* **AIM**:
Quote the lines that run from the line containing "Generate a Blender" down to the line containing "PI = math.pi". Include both of those lines, reproduce each exactly, and omit everything else.

★ ★ ★ ★

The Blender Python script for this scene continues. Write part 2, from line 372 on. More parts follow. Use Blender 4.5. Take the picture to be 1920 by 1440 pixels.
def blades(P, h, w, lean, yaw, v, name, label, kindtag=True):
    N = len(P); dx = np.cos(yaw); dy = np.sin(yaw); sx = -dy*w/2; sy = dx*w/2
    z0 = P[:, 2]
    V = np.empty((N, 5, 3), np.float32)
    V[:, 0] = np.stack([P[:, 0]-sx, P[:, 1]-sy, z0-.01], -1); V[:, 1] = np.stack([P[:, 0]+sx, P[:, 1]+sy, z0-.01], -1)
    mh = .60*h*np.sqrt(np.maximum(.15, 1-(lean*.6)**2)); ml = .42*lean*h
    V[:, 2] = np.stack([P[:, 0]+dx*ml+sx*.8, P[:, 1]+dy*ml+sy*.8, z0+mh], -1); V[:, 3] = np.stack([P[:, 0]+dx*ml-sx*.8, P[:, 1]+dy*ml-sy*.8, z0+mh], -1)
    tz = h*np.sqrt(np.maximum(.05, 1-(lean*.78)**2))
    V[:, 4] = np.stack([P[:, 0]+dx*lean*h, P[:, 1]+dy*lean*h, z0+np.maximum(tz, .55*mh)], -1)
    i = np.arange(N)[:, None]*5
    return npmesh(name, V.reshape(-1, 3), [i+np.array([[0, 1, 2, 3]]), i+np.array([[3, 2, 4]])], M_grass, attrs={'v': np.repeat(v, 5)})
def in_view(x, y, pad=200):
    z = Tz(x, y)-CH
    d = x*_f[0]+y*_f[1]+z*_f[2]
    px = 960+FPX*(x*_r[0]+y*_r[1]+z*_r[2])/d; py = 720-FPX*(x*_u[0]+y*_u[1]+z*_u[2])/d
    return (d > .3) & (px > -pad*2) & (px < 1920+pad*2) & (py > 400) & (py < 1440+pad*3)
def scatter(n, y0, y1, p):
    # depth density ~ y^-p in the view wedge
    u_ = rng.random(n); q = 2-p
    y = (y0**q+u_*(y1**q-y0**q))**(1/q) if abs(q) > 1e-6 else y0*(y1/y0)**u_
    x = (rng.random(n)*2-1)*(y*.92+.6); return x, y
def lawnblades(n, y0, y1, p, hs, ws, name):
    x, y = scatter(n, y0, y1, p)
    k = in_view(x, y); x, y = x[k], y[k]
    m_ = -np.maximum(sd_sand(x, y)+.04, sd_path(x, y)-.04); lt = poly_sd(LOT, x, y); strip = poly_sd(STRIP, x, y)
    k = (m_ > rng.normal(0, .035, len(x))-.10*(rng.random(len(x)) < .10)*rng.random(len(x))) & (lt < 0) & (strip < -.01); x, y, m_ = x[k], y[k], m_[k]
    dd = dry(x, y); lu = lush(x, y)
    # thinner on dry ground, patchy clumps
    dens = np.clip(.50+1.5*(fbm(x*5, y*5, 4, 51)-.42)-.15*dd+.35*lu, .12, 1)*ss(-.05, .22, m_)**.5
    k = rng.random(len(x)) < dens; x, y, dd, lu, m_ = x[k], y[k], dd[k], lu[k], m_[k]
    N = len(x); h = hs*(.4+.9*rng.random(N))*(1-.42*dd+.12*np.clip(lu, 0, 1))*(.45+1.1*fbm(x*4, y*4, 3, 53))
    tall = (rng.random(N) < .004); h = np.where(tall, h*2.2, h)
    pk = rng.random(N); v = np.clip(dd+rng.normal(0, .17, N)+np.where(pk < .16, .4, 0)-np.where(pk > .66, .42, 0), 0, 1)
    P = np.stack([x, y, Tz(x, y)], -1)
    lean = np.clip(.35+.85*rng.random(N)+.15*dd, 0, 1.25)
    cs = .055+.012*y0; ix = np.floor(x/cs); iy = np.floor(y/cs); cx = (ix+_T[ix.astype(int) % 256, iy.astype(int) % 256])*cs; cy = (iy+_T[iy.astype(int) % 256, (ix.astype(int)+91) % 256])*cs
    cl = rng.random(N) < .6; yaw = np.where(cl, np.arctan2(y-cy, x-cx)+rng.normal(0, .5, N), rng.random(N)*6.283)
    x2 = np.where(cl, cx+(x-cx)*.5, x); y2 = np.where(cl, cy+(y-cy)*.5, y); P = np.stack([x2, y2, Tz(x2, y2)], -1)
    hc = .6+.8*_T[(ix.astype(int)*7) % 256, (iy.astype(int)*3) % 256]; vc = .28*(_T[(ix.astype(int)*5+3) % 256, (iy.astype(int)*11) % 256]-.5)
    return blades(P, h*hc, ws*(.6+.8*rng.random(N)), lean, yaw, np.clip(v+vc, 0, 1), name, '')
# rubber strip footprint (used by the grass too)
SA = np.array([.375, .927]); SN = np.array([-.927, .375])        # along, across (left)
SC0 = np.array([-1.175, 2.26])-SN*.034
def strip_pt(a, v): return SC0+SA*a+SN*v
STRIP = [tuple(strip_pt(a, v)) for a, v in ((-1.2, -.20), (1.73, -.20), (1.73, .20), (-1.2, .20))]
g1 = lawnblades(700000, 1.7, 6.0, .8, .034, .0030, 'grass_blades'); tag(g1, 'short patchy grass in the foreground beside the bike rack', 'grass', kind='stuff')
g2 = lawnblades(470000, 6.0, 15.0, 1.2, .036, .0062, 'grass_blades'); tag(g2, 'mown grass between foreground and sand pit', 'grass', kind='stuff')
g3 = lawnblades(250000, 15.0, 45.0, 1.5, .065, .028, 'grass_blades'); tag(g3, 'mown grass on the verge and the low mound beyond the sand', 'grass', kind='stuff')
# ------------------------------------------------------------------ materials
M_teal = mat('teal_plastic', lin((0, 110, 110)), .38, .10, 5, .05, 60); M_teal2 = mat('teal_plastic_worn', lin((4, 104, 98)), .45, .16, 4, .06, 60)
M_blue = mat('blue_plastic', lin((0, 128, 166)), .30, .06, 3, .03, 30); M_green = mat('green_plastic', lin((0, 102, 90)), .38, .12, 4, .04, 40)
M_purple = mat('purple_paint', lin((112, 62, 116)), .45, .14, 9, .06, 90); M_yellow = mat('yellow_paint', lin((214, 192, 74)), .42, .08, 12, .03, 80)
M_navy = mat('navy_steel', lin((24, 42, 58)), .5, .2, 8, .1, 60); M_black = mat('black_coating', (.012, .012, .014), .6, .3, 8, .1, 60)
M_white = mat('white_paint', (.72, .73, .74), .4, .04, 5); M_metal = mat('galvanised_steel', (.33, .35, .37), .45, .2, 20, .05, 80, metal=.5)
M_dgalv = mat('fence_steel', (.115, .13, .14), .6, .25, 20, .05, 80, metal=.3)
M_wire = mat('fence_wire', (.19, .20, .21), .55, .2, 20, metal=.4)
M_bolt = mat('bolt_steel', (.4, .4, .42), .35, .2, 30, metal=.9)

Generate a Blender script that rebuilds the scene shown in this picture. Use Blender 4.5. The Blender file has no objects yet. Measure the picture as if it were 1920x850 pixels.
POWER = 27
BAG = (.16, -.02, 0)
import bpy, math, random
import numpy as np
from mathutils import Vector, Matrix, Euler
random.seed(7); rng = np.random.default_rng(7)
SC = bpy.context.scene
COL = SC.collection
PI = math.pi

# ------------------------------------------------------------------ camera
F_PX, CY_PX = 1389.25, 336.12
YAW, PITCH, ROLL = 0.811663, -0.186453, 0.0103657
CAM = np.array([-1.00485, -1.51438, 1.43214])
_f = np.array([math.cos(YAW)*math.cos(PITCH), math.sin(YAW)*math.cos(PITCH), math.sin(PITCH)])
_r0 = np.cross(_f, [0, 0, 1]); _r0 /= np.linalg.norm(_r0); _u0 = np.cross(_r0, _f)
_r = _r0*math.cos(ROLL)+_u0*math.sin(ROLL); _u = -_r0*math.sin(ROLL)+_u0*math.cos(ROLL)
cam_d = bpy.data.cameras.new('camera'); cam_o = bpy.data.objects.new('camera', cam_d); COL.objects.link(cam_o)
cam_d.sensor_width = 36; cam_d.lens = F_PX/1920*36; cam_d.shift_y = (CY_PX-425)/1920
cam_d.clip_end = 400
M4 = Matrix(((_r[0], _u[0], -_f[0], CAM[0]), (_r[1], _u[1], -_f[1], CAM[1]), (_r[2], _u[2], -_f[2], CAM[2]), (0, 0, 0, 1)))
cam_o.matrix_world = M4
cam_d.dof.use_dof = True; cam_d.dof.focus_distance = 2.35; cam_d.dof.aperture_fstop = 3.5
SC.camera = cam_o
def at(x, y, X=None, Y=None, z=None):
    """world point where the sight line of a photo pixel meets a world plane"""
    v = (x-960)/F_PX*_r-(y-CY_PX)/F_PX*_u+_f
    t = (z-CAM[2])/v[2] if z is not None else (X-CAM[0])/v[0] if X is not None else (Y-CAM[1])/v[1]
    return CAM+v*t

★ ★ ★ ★

* **SOLUTION FOR THIS PROBLEM**:
Generate a Blender script that rebuilds the scene shown in this picture. Use Blender 4.5. The Blender file has no objects yet. Measure the picture as if it were 1920x850 pixels.
POWER = 27
BAG = (.16, -.02, 0)
import bpy, math, random
import numpy as np
from mathutils import Vector, Matrix, Euler
random.seed(7); rng = np.random.default_rng(7)
SC = bpy.context.scene
COL = SC.collection
PI = math.pi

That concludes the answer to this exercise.